Teo looked around the table at the morning team meeting. "Where's Marie?" he asked.

"She called and said she was too tired to come in, because she was here all night," Sondra replied, rolling her eyes. "And she was. She sent me the report via e-mail at ... 4:42 a.m."

Other folks snickered. "I did ask," Teo noted, "that the report be ready first thing in the morning. I guess she took it literally." But really, nobody was surprised. Marie always seemed to put forth heroic efforts to accomplish not-so-heroic tasks. And if it were up to Teo, he'd rather she turned in the report late and showed up on time to contribute to the meeting.

We've all dealt with office martyrs who choose to do things the hard way. They put in long hours and much labor on simple tasks that could be handled quickly. And they're sure to let everyone know how hard they worked and, by extension, how indispensable they are. This sort of game can be a real drag on your team's productivity and morale. Try the following strategies for making your team a martyr-free zone:

Set firm deadlines. Make it clear that you're far more concerned with results than with the process. Tell your office martyr that the work needs to be done, without exception, by a set date and time. (And when that deadline comes, show up at his or her workstation, ready to collect the results.)

It's helpful to set this deadline at the end of a workday, so your office martyr isn't encouraged to pull an all-nighter like Marie did. And make it clear that you're expecting the martyr to meet the deadline and perform regular duties such as attending meetings.

Reward your non-martyrs. Many office martyrs are responding to a very real workplace culture—the "whatever it takes" approach that, when properly applied, can boost performance. Their problem is that they do it all the time, not just when faced with real challenges. A good strategy is to reward—openly, publicly, conspicuously—the non-martyrs on your team. Give them praise for using their heads and coming up with ways to accomplish tasks and goals more easily and efficiently. Your martyrs will soon get the message that their brand of dedication isn't what you're looking for in your team.

Make efficiency everybody's goal. If you just come down on an office martyr—especially one who, for all the labor and griping, does acceptable work—your counseling will either go over his head or play into his game.
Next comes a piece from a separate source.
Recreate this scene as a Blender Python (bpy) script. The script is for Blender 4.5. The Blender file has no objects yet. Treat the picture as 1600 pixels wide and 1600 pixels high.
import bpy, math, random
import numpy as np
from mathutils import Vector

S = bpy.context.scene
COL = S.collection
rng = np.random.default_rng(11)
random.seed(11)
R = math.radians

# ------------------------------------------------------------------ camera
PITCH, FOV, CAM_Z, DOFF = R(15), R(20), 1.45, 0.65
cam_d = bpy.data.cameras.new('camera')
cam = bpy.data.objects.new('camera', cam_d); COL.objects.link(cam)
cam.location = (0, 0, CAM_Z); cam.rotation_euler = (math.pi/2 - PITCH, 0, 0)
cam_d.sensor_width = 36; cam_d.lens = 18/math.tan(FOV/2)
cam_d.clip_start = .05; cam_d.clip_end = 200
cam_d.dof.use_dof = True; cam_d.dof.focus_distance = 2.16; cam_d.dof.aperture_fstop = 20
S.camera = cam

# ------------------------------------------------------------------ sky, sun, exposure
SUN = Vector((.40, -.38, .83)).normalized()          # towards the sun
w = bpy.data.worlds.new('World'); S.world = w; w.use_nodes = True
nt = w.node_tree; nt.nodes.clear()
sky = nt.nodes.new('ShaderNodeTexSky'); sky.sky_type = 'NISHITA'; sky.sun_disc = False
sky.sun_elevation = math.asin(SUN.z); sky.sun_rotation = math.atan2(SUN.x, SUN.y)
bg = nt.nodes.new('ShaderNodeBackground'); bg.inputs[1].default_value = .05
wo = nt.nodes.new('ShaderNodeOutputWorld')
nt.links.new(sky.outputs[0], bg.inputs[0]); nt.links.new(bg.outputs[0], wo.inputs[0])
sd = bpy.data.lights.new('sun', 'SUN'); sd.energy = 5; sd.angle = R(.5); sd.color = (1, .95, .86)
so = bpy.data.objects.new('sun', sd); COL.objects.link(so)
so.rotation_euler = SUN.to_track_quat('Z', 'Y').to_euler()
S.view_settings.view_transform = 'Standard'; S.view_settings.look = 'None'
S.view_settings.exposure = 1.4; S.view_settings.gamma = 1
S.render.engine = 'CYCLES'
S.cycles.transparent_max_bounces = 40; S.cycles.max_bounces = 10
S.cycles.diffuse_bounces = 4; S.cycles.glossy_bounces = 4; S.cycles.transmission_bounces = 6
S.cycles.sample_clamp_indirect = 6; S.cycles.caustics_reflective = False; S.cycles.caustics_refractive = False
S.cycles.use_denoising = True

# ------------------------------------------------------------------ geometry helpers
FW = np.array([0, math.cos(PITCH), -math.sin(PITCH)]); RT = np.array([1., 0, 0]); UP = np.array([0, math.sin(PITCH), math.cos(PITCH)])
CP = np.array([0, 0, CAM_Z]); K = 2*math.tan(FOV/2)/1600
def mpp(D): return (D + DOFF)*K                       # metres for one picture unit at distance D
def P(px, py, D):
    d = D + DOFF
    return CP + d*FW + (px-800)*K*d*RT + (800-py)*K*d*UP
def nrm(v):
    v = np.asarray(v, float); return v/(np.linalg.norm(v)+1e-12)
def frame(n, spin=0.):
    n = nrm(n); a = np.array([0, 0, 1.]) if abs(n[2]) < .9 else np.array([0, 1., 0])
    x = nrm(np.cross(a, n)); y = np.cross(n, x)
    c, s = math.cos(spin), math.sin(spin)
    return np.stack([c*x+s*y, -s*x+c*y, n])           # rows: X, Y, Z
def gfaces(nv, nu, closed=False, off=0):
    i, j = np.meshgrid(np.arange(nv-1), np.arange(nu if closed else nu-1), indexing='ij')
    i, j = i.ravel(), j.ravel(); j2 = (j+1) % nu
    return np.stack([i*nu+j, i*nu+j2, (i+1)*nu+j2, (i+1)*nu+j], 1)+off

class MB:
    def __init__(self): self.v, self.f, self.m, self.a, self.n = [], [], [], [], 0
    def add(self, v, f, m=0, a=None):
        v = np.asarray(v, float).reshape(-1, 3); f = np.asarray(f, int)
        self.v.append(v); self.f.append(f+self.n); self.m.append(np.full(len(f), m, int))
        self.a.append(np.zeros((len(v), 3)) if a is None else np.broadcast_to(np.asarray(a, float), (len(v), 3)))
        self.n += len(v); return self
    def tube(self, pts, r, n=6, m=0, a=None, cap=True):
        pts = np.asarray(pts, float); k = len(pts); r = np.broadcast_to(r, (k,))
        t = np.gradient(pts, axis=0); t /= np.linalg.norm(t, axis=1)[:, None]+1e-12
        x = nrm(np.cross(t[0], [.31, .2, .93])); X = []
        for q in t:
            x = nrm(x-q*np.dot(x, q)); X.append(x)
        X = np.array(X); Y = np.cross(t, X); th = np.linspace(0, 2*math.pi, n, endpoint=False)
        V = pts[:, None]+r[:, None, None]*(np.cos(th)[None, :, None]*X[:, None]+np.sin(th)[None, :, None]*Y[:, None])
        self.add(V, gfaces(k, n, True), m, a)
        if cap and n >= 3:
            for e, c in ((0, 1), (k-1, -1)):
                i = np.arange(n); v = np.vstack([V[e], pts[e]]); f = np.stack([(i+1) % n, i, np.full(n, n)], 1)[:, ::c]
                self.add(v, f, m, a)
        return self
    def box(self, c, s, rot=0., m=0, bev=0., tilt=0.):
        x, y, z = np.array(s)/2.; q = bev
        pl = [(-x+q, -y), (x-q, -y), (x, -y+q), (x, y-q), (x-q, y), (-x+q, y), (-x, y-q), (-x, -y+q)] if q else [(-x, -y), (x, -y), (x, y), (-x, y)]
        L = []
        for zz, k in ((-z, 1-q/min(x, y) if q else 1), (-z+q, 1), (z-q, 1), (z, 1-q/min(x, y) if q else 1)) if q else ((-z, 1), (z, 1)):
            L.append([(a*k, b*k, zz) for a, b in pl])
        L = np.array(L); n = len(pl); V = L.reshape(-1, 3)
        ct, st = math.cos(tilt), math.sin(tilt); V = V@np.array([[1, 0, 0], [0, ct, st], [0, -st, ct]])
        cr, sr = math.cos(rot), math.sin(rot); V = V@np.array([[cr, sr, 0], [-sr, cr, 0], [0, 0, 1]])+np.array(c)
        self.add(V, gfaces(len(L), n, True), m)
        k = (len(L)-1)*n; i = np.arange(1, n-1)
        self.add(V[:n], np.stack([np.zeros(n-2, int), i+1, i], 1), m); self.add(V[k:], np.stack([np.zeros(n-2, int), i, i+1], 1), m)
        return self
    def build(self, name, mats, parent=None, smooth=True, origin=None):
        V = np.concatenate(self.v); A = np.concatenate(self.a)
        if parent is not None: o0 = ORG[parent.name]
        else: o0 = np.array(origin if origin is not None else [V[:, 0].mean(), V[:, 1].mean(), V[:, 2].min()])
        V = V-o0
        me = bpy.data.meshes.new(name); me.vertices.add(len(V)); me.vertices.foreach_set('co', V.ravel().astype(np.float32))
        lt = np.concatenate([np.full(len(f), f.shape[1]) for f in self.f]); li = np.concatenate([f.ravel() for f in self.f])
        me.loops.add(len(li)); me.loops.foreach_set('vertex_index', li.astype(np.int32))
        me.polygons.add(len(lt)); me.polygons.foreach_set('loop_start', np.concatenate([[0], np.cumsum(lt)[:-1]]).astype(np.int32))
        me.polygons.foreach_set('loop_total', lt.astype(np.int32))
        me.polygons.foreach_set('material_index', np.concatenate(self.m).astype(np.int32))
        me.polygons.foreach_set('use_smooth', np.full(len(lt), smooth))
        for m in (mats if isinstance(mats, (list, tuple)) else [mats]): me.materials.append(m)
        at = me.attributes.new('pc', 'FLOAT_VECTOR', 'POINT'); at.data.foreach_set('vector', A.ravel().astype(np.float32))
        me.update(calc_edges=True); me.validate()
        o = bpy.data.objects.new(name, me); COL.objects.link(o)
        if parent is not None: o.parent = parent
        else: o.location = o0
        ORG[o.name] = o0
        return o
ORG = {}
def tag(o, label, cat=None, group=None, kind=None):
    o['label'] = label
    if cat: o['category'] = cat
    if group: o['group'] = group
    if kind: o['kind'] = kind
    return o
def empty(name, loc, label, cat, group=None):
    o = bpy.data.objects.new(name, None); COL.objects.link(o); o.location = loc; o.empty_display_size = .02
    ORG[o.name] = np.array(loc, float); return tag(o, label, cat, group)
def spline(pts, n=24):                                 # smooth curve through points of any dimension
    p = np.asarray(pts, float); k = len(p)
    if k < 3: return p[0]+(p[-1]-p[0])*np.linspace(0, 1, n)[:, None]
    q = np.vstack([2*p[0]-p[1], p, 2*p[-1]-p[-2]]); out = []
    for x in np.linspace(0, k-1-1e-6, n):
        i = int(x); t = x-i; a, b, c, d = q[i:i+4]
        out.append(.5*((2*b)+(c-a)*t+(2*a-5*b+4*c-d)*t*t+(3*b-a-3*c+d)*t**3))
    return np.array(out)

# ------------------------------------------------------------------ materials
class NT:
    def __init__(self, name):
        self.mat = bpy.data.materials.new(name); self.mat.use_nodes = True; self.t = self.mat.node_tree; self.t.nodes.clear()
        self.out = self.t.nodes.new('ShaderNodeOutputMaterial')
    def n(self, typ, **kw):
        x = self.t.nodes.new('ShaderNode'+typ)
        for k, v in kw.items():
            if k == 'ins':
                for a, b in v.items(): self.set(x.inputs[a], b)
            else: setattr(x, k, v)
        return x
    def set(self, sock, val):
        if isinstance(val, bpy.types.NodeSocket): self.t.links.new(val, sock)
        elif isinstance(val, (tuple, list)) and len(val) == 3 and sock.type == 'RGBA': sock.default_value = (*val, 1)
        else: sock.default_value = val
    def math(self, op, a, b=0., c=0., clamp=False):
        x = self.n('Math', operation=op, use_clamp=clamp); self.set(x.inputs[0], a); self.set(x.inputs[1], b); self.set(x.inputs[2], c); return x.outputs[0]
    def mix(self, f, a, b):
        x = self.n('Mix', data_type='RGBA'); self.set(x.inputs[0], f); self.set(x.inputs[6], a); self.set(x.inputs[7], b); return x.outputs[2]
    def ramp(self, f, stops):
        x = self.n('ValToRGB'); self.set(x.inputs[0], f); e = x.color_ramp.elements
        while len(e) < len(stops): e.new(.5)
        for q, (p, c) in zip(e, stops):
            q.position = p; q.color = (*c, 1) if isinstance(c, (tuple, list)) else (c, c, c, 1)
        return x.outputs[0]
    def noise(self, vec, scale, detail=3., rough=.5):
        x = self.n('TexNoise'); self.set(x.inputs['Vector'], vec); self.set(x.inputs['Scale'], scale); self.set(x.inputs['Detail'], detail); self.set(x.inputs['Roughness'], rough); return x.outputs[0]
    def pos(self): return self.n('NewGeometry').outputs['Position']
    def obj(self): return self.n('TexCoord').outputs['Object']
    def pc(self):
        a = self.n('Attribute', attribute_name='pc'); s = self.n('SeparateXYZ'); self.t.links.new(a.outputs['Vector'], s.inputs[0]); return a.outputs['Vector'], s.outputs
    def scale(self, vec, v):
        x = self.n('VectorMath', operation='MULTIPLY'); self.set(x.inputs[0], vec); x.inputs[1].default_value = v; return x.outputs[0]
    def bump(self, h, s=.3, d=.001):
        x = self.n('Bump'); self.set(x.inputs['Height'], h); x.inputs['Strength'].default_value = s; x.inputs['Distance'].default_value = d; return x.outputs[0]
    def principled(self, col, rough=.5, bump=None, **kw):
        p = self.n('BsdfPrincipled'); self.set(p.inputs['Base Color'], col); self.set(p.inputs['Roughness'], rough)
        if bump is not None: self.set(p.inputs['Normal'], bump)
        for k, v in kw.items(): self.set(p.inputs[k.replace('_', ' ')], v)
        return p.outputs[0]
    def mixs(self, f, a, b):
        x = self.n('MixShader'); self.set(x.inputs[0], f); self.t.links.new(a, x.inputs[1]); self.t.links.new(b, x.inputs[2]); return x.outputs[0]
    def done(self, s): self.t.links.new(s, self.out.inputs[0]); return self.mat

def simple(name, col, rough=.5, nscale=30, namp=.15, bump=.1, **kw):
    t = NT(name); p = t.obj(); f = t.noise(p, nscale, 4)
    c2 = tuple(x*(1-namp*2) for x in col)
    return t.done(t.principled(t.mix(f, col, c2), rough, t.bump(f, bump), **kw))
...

Instead, promote smarter, easier ways of working among your entire team. Point them toward training in time management, or ways to sharpen their skills and knowledge of advanced processes. Set stretch goals that encourage them to not only meet but beat deadlines.

And, of course, set a proper example yourself by getting your work done efficiently and without complaint. You'll find that the resulting peer pressure on your office martyr can be an effective motivator, and will help make your team into a martyr-free zone.